Mr Grant has bottled the nostalgic scent of England in his own fragrance line made in Somerset and wrapped in the British flag. After Jack original, came Jack Covent Garden (his olfactory memories of waiting tables as an unemployed actor there), Jack Piccadilly 1969 (the aroma of his visit to London at the age of 12, when he saw Hair on Shaftesbury Avenue) with Jack Richmond coming out next year. “It’s moss, wood smoke, mud, deer musk,” he says.

Ms Olivia Grant helps run the business, encouraging her father to promote it on Twitter, though he is not a fully paid-up member of the social media world. “I know actors who have not been cast because they had fewer Twitter followers than somebody else,” he says. “It’s jaw-dropping.” When not tweeting, acting or “nosing”, Mr Grant can be found “religiously” at Portobello Road Market and at Kempton Park Racecourse trawling for antiques. “I love dead people’s things,” he says. “I’m a big hoarder. Bruce Robinson’s shrink said that it was to do with dysfunction in your childhood.”

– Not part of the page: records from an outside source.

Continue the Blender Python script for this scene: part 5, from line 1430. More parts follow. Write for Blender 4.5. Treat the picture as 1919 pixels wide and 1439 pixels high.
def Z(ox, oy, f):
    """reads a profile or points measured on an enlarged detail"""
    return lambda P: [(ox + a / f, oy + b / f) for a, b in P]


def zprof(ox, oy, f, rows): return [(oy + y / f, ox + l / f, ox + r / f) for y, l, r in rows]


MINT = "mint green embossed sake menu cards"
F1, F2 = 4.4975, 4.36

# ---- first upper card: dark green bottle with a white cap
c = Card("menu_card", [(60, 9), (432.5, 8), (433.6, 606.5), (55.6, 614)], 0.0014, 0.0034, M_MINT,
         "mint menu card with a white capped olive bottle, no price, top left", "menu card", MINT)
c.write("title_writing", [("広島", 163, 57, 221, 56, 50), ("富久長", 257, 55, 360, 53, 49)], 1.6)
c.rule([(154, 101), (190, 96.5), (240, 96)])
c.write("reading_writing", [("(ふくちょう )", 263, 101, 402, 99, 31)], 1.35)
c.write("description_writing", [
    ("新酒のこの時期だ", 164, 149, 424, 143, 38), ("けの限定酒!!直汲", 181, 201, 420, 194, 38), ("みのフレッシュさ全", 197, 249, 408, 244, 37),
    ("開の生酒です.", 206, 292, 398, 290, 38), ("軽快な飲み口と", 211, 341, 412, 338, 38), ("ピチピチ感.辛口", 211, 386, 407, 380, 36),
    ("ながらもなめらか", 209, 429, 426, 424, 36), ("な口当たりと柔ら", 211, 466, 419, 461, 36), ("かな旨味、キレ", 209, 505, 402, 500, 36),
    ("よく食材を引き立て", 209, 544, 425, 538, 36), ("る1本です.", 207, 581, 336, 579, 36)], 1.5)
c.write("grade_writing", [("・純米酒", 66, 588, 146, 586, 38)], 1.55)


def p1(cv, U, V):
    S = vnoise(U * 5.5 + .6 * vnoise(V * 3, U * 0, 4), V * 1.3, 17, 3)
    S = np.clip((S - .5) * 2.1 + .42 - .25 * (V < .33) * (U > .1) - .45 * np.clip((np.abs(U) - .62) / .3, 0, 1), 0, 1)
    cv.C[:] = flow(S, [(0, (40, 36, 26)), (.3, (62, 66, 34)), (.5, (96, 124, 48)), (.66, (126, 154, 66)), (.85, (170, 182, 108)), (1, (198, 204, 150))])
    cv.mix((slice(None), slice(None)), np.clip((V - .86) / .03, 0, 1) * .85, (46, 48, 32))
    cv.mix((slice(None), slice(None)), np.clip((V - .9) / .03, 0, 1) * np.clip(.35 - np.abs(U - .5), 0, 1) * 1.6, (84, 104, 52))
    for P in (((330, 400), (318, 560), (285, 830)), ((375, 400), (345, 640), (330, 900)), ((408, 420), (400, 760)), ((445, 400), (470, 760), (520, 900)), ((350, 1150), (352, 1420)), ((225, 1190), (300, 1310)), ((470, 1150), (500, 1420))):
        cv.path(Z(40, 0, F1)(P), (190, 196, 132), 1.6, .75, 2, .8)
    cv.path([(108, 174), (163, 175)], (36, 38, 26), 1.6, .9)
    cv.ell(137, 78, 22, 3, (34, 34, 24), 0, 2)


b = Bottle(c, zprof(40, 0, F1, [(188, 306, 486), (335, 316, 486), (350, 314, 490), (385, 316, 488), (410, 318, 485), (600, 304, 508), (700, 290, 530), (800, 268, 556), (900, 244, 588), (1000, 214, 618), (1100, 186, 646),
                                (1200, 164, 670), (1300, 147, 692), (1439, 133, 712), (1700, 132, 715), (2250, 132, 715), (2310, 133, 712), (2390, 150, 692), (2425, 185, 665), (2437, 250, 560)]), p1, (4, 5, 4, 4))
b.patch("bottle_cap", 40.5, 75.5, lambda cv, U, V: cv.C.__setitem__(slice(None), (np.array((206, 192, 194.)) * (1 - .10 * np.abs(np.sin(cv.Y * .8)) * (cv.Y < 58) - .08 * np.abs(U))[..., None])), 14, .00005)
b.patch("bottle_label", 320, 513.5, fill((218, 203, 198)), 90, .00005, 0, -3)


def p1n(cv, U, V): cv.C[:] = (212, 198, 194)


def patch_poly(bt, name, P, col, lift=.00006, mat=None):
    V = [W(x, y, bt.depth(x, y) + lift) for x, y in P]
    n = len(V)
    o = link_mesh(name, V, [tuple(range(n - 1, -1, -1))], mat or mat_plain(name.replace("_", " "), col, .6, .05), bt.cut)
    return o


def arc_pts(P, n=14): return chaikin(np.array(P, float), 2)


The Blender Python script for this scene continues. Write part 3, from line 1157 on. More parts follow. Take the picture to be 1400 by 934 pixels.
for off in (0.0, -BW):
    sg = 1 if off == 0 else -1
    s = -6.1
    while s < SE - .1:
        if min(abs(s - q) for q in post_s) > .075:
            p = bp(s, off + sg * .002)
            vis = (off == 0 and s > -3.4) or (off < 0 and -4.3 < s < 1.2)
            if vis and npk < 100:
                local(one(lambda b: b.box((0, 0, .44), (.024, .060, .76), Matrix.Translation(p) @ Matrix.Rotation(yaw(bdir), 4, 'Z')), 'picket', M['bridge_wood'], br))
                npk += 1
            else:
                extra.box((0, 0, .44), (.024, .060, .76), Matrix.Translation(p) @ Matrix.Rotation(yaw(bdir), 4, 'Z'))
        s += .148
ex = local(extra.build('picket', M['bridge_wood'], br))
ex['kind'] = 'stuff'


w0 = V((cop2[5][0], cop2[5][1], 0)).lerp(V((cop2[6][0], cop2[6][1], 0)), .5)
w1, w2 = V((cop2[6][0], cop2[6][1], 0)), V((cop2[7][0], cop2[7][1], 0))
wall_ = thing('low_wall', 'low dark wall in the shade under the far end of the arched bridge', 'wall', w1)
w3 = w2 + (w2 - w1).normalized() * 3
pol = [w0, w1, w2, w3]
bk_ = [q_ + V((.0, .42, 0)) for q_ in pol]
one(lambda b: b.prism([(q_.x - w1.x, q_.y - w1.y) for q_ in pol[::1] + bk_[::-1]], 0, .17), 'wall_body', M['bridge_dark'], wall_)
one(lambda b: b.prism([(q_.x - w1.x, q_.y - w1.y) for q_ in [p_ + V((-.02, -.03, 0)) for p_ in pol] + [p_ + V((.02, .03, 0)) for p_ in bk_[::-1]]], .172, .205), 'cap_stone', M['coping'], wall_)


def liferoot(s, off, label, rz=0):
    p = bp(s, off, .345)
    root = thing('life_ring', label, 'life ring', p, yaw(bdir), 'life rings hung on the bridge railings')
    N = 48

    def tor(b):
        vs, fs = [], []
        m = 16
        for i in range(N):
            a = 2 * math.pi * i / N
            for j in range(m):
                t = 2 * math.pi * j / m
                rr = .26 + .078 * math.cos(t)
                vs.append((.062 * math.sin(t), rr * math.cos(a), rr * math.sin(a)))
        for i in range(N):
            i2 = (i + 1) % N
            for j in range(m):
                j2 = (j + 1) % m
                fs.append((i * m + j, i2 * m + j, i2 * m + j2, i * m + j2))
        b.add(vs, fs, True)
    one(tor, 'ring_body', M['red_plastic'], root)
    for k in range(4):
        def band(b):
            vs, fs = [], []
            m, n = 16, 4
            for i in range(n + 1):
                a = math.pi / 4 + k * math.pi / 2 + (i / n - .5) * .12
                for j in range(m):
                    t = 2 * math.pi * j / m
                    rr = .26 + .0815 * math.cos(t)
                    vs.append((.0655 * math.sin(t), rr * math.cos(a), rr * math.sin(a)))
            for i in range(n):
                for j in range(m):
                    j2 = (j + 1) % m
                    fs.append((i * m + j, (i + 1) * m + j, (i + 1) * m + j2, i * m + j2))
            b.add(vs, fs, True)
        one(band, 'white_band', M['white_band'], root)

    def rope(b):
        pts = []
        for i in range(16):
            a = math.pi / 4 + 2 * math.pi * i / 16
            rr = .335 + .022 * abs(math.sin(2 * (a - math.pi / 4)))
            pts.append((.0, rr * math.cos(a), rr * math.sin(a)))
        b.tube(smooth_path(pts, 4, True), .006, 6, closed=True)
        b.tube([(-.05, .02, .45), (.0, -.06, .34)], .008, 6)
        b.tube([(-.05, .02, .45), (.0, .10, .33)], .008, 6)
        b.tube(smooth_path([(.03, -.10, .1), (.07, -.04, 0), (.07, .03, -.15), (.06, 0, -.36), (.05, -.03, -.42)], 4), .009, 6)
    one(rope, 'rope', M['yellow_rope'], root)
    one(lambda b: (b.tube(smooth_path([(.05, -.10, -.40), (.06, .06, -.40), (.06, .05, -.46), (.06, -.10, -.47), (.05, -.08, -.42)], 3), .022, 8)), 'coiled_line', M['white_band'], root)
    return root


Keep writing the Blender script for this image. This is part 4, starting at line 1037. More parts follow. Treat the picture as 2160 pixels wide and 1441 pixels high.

LA’s flea markets might just help him get through the long haul of awards season. And, if pushed, a little Californian grass? “I love marijuana,” he says. “I’ve just been working in Vancouver. They have cannabis shops on every corner. It’s brilliant.” And of course, his anarchic British sense of humour, though this might just backfire on him. “You can curse English people with affection using the worst language. I once heard an English person say to an American, ‘Hello, you silly old c***.’ They were absolutely horrified.” In fact, the c-word is Mr Jack Hock’s very last in Can You Ever Forgive Me? I wonder if it will negatively affect Mr Grant’s awards chances. “Oh yes,” he chuckles. “I’m doomed. Doomed. Doomed.”